Regarding Munger’s wisdom, there was nothing you didn’t already know. It’s like going to church. You know what is going to be said. It’s just good to hear it again. It’s re-centers you.  Munger talks about rationality, expectations, circle of competence, and of course a good meeting is never completed without an Elon Musk joke.

I’m currently on the road. I wish I could elaborate with notes and everything. But everything is already online.

The best part of these meetings is regrouping with some value investor friends. I also took the occasion to have dinner with insurance investors to pick their brain.

Los Angeles

It’s my second time in the city and realized I’ve barely seen the city. Everything I’ve done is around three city block in downtown L.A. I wish I had an extra day just to be a tourist to dig into everything L.A. has to offer.

L.A. is a weird city. It’s basically a bunch of boroughs looking for a city. It’s sprawled out in every direction. You can lose two hours just going from one neighborhood to another. People identified themselves with their borough. Normally a big city has a downtown. That downtown becomes the center of gravity. That’s where things are happening. That’s where people want to go. Except for L.A. It was built differently and it grew very rapidly. L.A. does have a nice downtown that is recently “renovated”. You can hangout downtown now but I don’t think people live here. Basically if you visit L.A., you don’t spend a lot of time downtown. You go to the different boroughs, like Hollywood.

Homeless

Any major city has a homeless problem. L.A.’s homeless situation is a major homeless problem. I almost crushed one walking because he was the same color as the sidewalk. It was a last minute miss. I heard about the L.A. homeless problem in the news. But when you see it with your own eyes it really hits you. It’s really bad. It has moved from big city “inconvenience” to its society’s problem. Everybody is affected by this. It’s everybody’s problem.  The sidewalks are covered with tents. They are micro communities inside a community. I saw a guy with a broom dusting the sidewalk in front of his tent. Another one seriously working out. Some of these tents are actually pretty nice.

I don’t know what the solution is. It’s easy to point out the problem. It’s much harder to solve it. My guess is the majority of the homeless can be helped. They don’t want to be on the street. There’s also a minority of homeless that have serious mental issues. They need serious help. This is a community problem, a city problem, a state problem, a national problem, a global problem. It’s not a “other people problem”. It’s our problem. The homeless situation seems to have gotten worse since last time I was here in 2018. I don’t think it’s going in the right direction. Why so homeless many in L.A.? Look at it this way. If I was homeless, I would also be in L.A. also. Everybody wants to be in California. There are just too many people here.
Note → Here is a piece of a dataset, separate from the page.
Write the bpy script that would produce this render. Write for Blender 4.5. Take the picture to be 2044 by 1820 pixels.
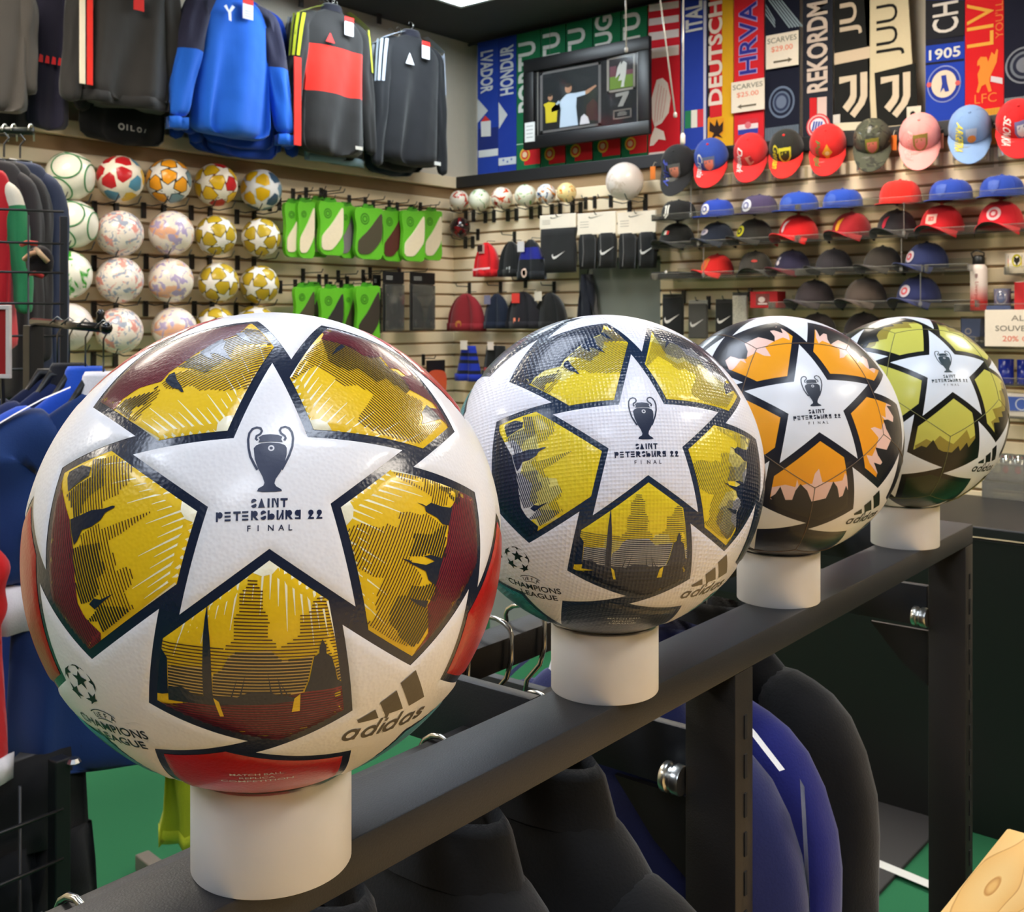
import bpy, bmesh, math, random
from mathutils import Vector, Matrix
from mathutils.geometry import delaunay_2d_cdt, tessellate_polygon
for _o in list(bpy.data.objects): bpy.data.objects.remove(_o)
SC = bpy.context.scene
COL = SC.collection
RND = random.Random(7)
PI = math.pi
# ---------------------------------------------------------------- camera (1.5 m above the floor, level, turned 40 degrees to the left of +Y)
FPX, PX, PY, EYE, YAW = 2150.0, 1022.0, 638.0, 1.5, math.radians(40)
CR, SR = math.cos(YAW), math.sin(YAW)
cam_d = bpy.data.cameras.new('camera')
cam = bpy.data.objects.new('camera', cam_d); COL.objects.link(cam)
cam.location = (0, 0, EYE); cam.rotation_euler = (PI/2, 0, YAW)
cam_d.sensor_width = 36; cam_d.lens = FPX/2044*36
cam_d.shift_x = 0; cam_d.shift_y = -(910-PY)/2044
cam_d.clip_start = .02; cam_d.clip_end = 60
cam_d.dof.use_dof = True; cam_d.dof.focus_distance = .52; cam_d.dof.aperture_fstop = 38
SC.camera = cam
# ---------------------------------------------------------------- world, exposure
wd = bpy.data.worlds.new('world'); SC.world = wd; wd.use_nodes = True
bg = wd.node_tree.nodes['Background']
bg.inputs[0].default_value = (1, .95, .88, 1); bg.inputs[1].default_value = .30
SC.view_settings.view_transform = 'Standard'; SC.view_settings.look = 'None'
SC.view_settings.exposure = 0.32; SC.view_settings.gamma = 1; SC.view_settings.use_curve_mapping = False
SC.cycles.use_denoising = True
SC.cycles.max_bounces = 8; SC.cycles.transparent_max_bounces = 16
LIGHT_POWER = 17.0            # emission of the ceiling light diffusers
CEIL = 3.30
LX, RY, RY2 = -4.69, 5.013, 5.27   # left slatwall face, right slatwall face, recessed wall above it
# ---------------------------------------------------------------- photo calibration: pixel -> ray -> point on a real plane
def ray(px, py):
    a = (px-PX)/FPX
    return Vector((a*CR-SR, a*SR+CR, -(py-PY)/FPX))
EYEV = Vector((0, 0, EYE))
def onX(px, py, X): d = ray(px, py); return EYEV + d*(X/d.x)
def onY(px, py, Y): d = ray(px, py); return EYEV + d*(Y/d.y)
def onZ(px, py, Z): d = ray(px, py); return EYEV + d*((Z-EYE)/d.z)
def onD(px, py, D): return EYEV + ray(px, py)*D
def depthY(px, Y): return Y/ray(px, 638).y
def depthX(px, X): return X/ray(px, 638).x
# ---------------------------------------------------------------- materials
def lin(c):
    if isinstance(c, str): c = [int(c[i:i+2], 16) for i in (0, 2, 4)]
    return tuple((v/255/12.92 if v/255 <= .04045 else ((v/255+.055)/1.055)**2.4) for v in c)+(1,)
MATS = {}
def M(col, kind='plain', rough=.6, metal=0.0, bump=0.0, scale=200.0, coat=0.0, var=.06, spec=.5, emit=0):
    key = (str(col), kind, rough, metal, bump, scale, coat, var, spec, emit)
    if key in MATS: return MATS[key]
    m = bpy.data.materials.new('%s_%s' % (kind, len(MATS))); m.use_nodes = True
    nt = m.node_tree; N = nt.nodes; L = nt.links; p = N['Principled BSDF']
    c = lin(col)
    tc = N.new('ShaderNodeTexCoord')
    no = N.new('ShaderNodeTexNoise'); no.inputs['Scale'].default_value = scale; no.inputs['Detail'].default_value = 3
    L.new(tc.outputs['Object'], no.inputs['Vector'])
    mx = N.new('ShaderNodeMix'); mx.data_type = 'RGBA'
    mx.inputs[6].default_value = tuple(v*(1-var) for v in c[:3])+(1,); mx.inputs[7].default_value = tuple(min(1, v*(1+var)) for v in c[:3])+(1,)
    L.new(no.outputs['Fac'], mx.inputs[0]); L.new(mx.outputs[2], p.inputs['Base Color'])
    p.inputs['Roughness'].default_value = rough; p.inputs['Metallic'].default_value = metal
    p.inputs['Specular IOR Level'].default_value = spec
    if coat: p.inputs['Coat Weight'].default_value = coat; p.inputs['Coat Roughness'].default_value = .12
    src = no.outputs['Fac']
    if kind == 'cloth':
        p.inputs['Sheen Weight'].default_value = .15
        fold = N.new('ShaderNodeTexNoise'); fold.inputs['Scale'].default_value = 9; fold.inputs['Detail'].default_value = 1
        L.new(tc.outputs['Object'], fold.inputs['Vector'])
        b0 = N.new('ShaderNodeBump'); b0.inputs['Strength'].default_value = .35; b0.inputs['Distance'].default_value = .02
        L.new(fold.outputs['Fac'], b0.inputs['Height']); L.new(b0.outputs['Normal'], p.inputs['Normal'])
    if kind in ('leather', 'dimple', 'hexdot'):
        vo = N.new('ShaderNodeTexVoronoi'); vo.inputs['Scale'].default_value = scale
        vo.inputs['Randomness'].default_value = 1.0 if kind == 'leather' else .12
        if kind == 'leather': vo.feature = 'SMOOTH_F1'; vo.inputs['Smoothness'].default_value = .6
        L.new(tc.outputs['Object'], vo.inputs['Vector']); src = vo.outputs['Distance']
    if bump:
        b = N.new('ShaderNodeBump'); b.inputs['Strength'].default_value = bump; b.inputs['Distance'].default_value = .6/scale
        L.new(src, b.inputs['Height'])
        if kind == 'cloth': L.new(b0.outputs['Normal'], b.inputs['Normal'])
        L.new(b.outputs['Normal'], p.inputs['Normal'])
    if emit:
        p.inputs['Emission Color'].default_value = c; p.inputs['Emission Strength'].default_value = emit
    MATS[key] = m
    return m
def cloth(c, rough=.85, var=.12): return M(c, 'cloth', rough, bump=.25, scale=420, var=var, spec=.25)
def plastic(c, rough=.35): return M(c, 'plastic', rough, scale=60, bump=.03)
def paper(c): return M(c, 'paper', .7, scale=90, var=.04, spec=.3)
def ink(c): return M(c, 'ink', .6, scale=120, var=.05, spec=.3)
def metal(c, rough=.3): return M(c, 'metal', rough, metal=1.0, scale=300, bump=.02)
def paint(c, rough=.4): return M(c, 'paint', rough, scale=250, bump=.06)
def clear_mat(name, tint, gloss=.12, haze=0.0):
    if name in MATS: return MATS[name]
    m = bpy.data.materials.new(name); m.use_nodes = True; nt = m.node_tree; N = nt.nodes; L = nt.links
    N.remove(N['Principled BSDF']); out = N['Material Output']
    tr = N.new('ShaderNodeBsdfTransparent'); tr.inputs[0].default_value = lin(tint)
    gl = N.new('ShaderNodeBsdfGlossy'); gl.inputs['Roughness'].default_value = .08
    fr = N.new('ShaderNodeLayerWeight'); fr.inputs['Blend'].default_value = gloss*2
    mx = N.new('ShaderNodeMixShader'); L.new(fr.outputs['Fresnel'], mx.inputs[0]); L.new(tr.outputs[0], mx.inputs[1]); L.new(gl.outputs[0], mx.inputs[2])
    last = mx
    if haze:
        df = N.new('ShaderNodeBsdfDiffuse'); df.inputs[0].default_value = lin((225, 222, 215))
        m2 = N.new('ShaderNodeMixShader'); m2.inputs[0].default_value = haze
        L.new(mx.outputs[0], m2.inputs[1]); L.new(df.outputs[0], m2.inputs[2]); last = m2
    L.new(last.outputs[0], out.inputs[0])
    MATS[name] = m; return m
ACRYLIC = clear_mat('acrylic_sheet', (244, 244, 240), .05, .02)
ACRYLIC_EDGE = clear_mat('acrylic_edge', (226, 226, 220), .12, .16)
CLEARBAG = clear_mat('clear_bag', (200, 200, 200), .3, .06)
# ---------------------------------------------------------------- mesh building
class MB:
    def __init__(s): s.v = []; s.f = []; s.m = []
    def add(s, v, f, T=None, mi=0):
        n = len(s.v)
        s.v += [tuple(T @ Vector(p)) for p in v] if T is not None else [tuple(p) for p in v]
        s.f += [tuple(i+n for i in q) for q in f]; s.m += [mi]*len(f); return s
    def box(s, c, d, T=None, mi=0, ch=0.0):
        x, y, z = (d[0]/2, d[1]/2, d[2]/2); cx, cy, cz = c
        if ch > 0:
            b = bmesh.new(); bmesh.ops.create_cube(b, size=1)
            for q in b.verts: q.co = Vector((q.co.x*d[0]+cx, q.co.y*d[1]+cy, q.co.z*d[2]+cz))
            bmesh.ops.bevel(b, geom=b.edges[:], offset=ch, segments=2, affect='EDGES', profile=.5)
            b.verts.index_update()
            s.add([q.co[:] for q in b.verts], [[q.index for q in f.verts] for f in b.faces], T, mi); b.free(); return s
        v = [(cx+i*x, cy+j*y, cz+k*z) for k in (-1, 1) for j in (-1, 1) for i in (-1, 1)]
        return s.add(v, [(0, 2, 3, 1), (4, 5, 7, 6), (0, 1, 5, 4), (2, 6, 7, 3), (0, 4, 6, 2), (1, 3, 7, 5)], T, mi)
    def loft(s, rings, T=None, mi=0, cap=True, closed=True, mfun=None):
        n = len(rings[0]); v = [p for r in rings for p in r]; f = []; ms = []
        for i in range(len(rings)-1):
            for j in range(n if closed else n-1):
                k = (j+1) % n
                f.append((i*n+j, i*n+k, (i+1)*n+k, (i+1)*n+j)); ms.append(mfun(i, j) if mfun else mi)
        if cap and closed:
            f.append(tuple(reversed(range(n)))); ms.append(mfun(0, 0) if mfun else mi)
            f.append(tuple(range((len(rings)-1)*n, len(rings)*n))); ms.append(mfun(len(rings)-2, 0) if mfun else mi)
        s.add(v, f, T, mi); s.m[-len(ms):] = ms; return s
    def lathe(s, prof, n=24, T=None, mi=0, cap=True):
        return s.loft([[(r*math.cos(2*PI*k/n), r*math.sin(2*PI*k/n), z) for k in range(n)] for r, z in prof], T, mi, cap)
    def tube(s, pts, r, n=8, T=None, mi=0):
        pts = [Vector(p) for p in pts]; rings = []
        rr = r if isinstance(r, (list, tuple)) else [r]*len(pts)
        a = None
        for i, p in enumerate(pts):
            t = (pts[min(i+1, len(pts)-1)]-pts[max(i-1, 0)]).normalized()
            if a is None:
                a = t.cross(Vector((0, 0, 1)))
                if a.length < .1: a = t.cross(Vector((1, 0, 0)))
            a = (a-t*a.dot(t)).normalized(); b = t.cross(a)
            rings.append([tuple(p+(a*math.cos(2*PI*k/n)+b*math.sin(2*PI*k/n))*rr[i]) for k in range(n)])
        return s.loft(rings, T, mi)
    def prism(s, poly, y0, y1, T=None, mi=0):
        """2-D outline in x,z extruded along y (y0 front)"""
        n = len(poly); ar = sum(poly[i][0]*poly[(i+1) % n][1]-poly[(i+1) % n][0]*poly[i][1] for i in range(n))
        if ar < 0: poly = poly[::-1]
        v = [(x, y0, z) for x, z in poly]+[(x, y1, z) for x, z in poly]
        f = [tuple(range(n)), tuple(range(2*n-1, n-1, -1))]+[(i, n+i, n+(i+1) % n, (i+1) % n) for i in range(n)]
        return s.add(v, f, T, mi)
    def ellipsoid(s, c, r, nu=16, nv=10, T=None, mi=0, v0=-PI/2, v1=PI/2):
        rings = []
        for i in range(nv+1):
            a = v0+(v1-v0)*i/nv; rings.append([(c[0]+r[0]*math.cos(a)*math.cos(2*PI*k/nu), c[1]+r[1]*math.cos(a)*math.sin(2*PI*k/nu), c[2]+r[2]*math.sin(a)) for k in range(nu)])
        return s.loft(rings, T, mi)
    def mesh(s, name, mats, smooth=False, sharp=None):
        me = bpy.data.meshes.new(name); me.from_pydata(s.v, [], s.f)
        mats = mats if isinstance(mats, (list, tuple)) else [mats]
        for m in mats: me.materials.append(m)
        if any(s.m): me.polygons.foreach_set('material_index', s.m)
        if smooth:
            me.polygons.foreach_set('use_smooth', [True]*len(s.f))
            if sharp: me.set_sharp_from_angle(angle=math.radians(sharp))
        me.update(); return me
def obj(name, mesh, mats=None, parent=None, loc=(0, 0, 0), rot=(0, 0, 0), smooth=False, sharp=None, label=None, kind=None):
    if isinstance(mesh, MB): mesh = mesh.mesh(name, mats, smooth, sharp)
    o = bpy.data.objects.new(name, mesh); COL.objects.link(o)
    o.location = loc; o.rotation_euler = rot
    if parent: o.parent = parent
    if label: o['label'] = label
    if kind: o['kind'] = kind
    return o
def tag(o, label, cat, group=None):
    o['label'] = label; o['category'] = cat
    if group: o['group'] = group
    return o
def thing(name, label, cat, loc=(0, 0, 0), rotz=0, group=None):
    o = bpy.data.objects.new(name, None); COL.objects.link(o); o.empty_display_size = .05
    o.location = loc; o.rotation_euler = (0, 0, rotz)
    return tag(o, label, cat, group)
def struct(o): o['kind'] = 'structure'; return o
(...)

What can we do? It’s a WE. We need to come together and work on solutions. They just can’t move. If it’s a drug problem, we can help. If it’s a health problem, we can help. If it’s a job problem, we can help. Can we build a mega social housing complex with running water and electricity? The solution can then be applied to other cities. It’s not easy, but sometimes a problem can be turned into a positive. It’s the old saying, in a crisis there are opportunities. Munger talks about when you inverting the problem to solve it. Invert, always invert.

San Diego

As I’m writing this I’m on my way towards San Diego. I’m taking the Amtrak train down and I heard it’s one of the nicest scenery train ride in the U.S. So far so good.